Wednesday, October 23, 2013

The Vampire Cinema

'The Vampire Cinema' by David Pirie

Back in the 1970s, before there was an internet, or an, one primary way to acquire PorPor books was via the companies that specialized in selling remainders through mass-mailed catalogs. 

One of the larger such companies was Publishers Central Bureau, or PCB. Their distinctive two-tone catalogs regularly would arrive at my house as part of the junk mail.

'The Vampire Cinema', published in 1977 by Quarto Books, was a perennial entrant in the PCB catalog, and in late 1978 I ordered it.

'The Vampire Cinema' is actually a pretty good overview of vampire movies up till the early 70s. It's well illustrated with copious, often full-page, color,  black and white, and tinted stills.

Pirie's chapters start off with a look at vampires in popular fiction and mythology; move on to the early vampire films, such as Nosferatu; the Universal films featuring Bella Lugosi; and then the Hammer vampire films, staring Christopher Lee as Count Dracula.

The chronology then moves to the Eurotrash, low-budget 'sex' vampire films of such directors as Jean Rollin and Roger Vadim. Blurring the lines between softcore porn and art house horror, this sub-genre also was exploited by Hammer, with early 70s movies such as The Vampire Lovers, Twins of Evil, Countess Dracula, and Lust for a Vampire.

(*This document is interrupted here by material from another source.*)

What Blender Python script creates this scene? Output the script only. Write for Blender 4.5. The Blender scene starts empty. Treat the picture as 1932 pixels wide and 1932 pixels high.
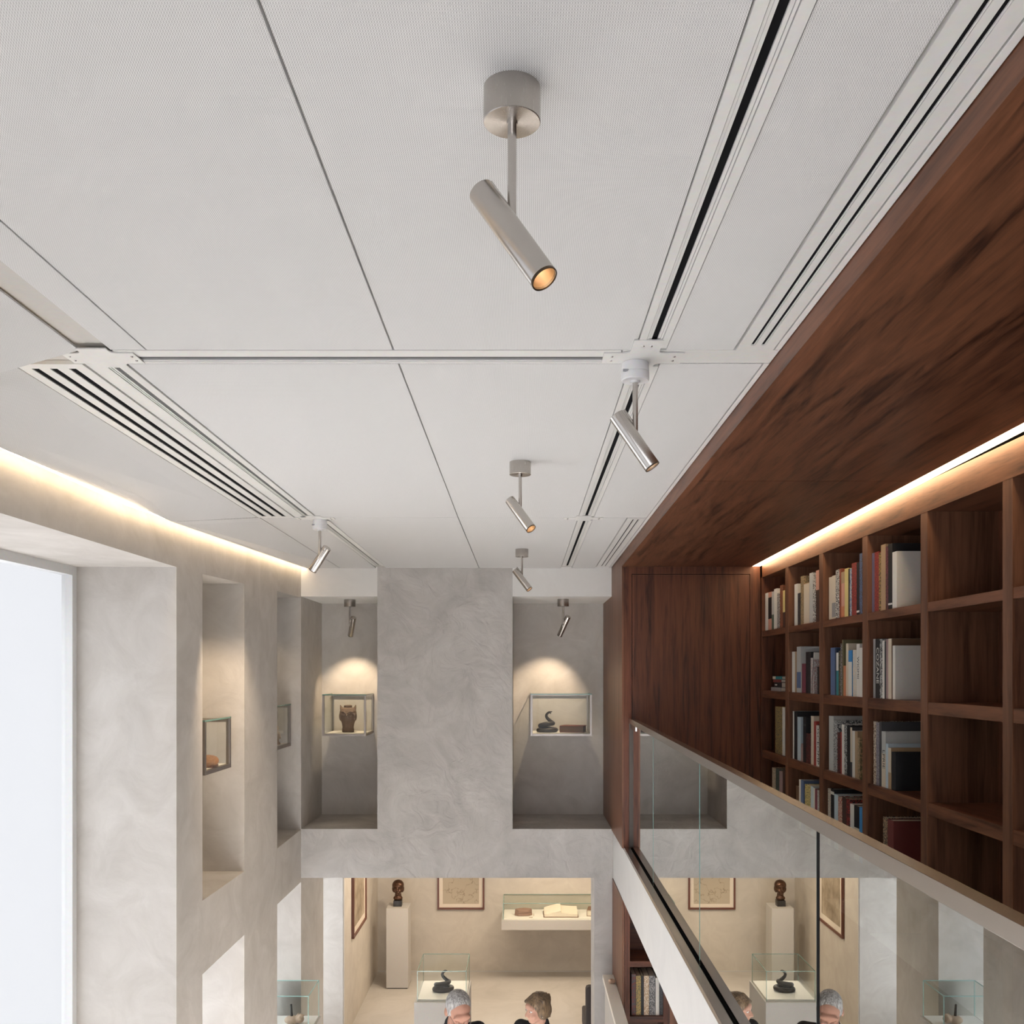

The book's final chapters touch on the mixed success Hammer experienced with taking its Dracula series to the 20th century, as well as an overview of the 'New American' vampire films of the 70s, such as Blacula and Count Yorga

Pirie makes the argument that the American low-budget horror cinema made a crucial transition in subject matter, taking the European image of the vampire as a seductive aristocrat, and converting it into a zombie or ghoul with a more grim and unglamorous aesthetic.

'The Vampire Cinema' closes with a brief overview of The Latin Vampire, as epitomized by Spanish and Italian productions of the 60s and 70s.

I suspect that anyone under 30, exposed to the tsunami of vampire content dominating today's popular culture, is going to find the content of 'The Vampire Cinema' to be quirky and quaint. 

The book's most appreciative audience will probably be found among those who subscribe to Shock Cinema and search the cult cinema websites for the DVDs available for some, but not all, of the films covered in 'The Vampire Cinema'. In other words, those who grew up in the 60s and 70s and still have a nostalgic fondness for the Old School approach to horror movies. 

This book is for you....and copies can be found at the usual online sources for under $10.


Minerva Pop said...

Man, it´s an amazing blog!!! this Vampire articles are soo good!!!!
Greatings from Brazil!

Unknown said...

I haven't thought about those Publisher's Central catalogs in years, but I pored through those every time we received a copy.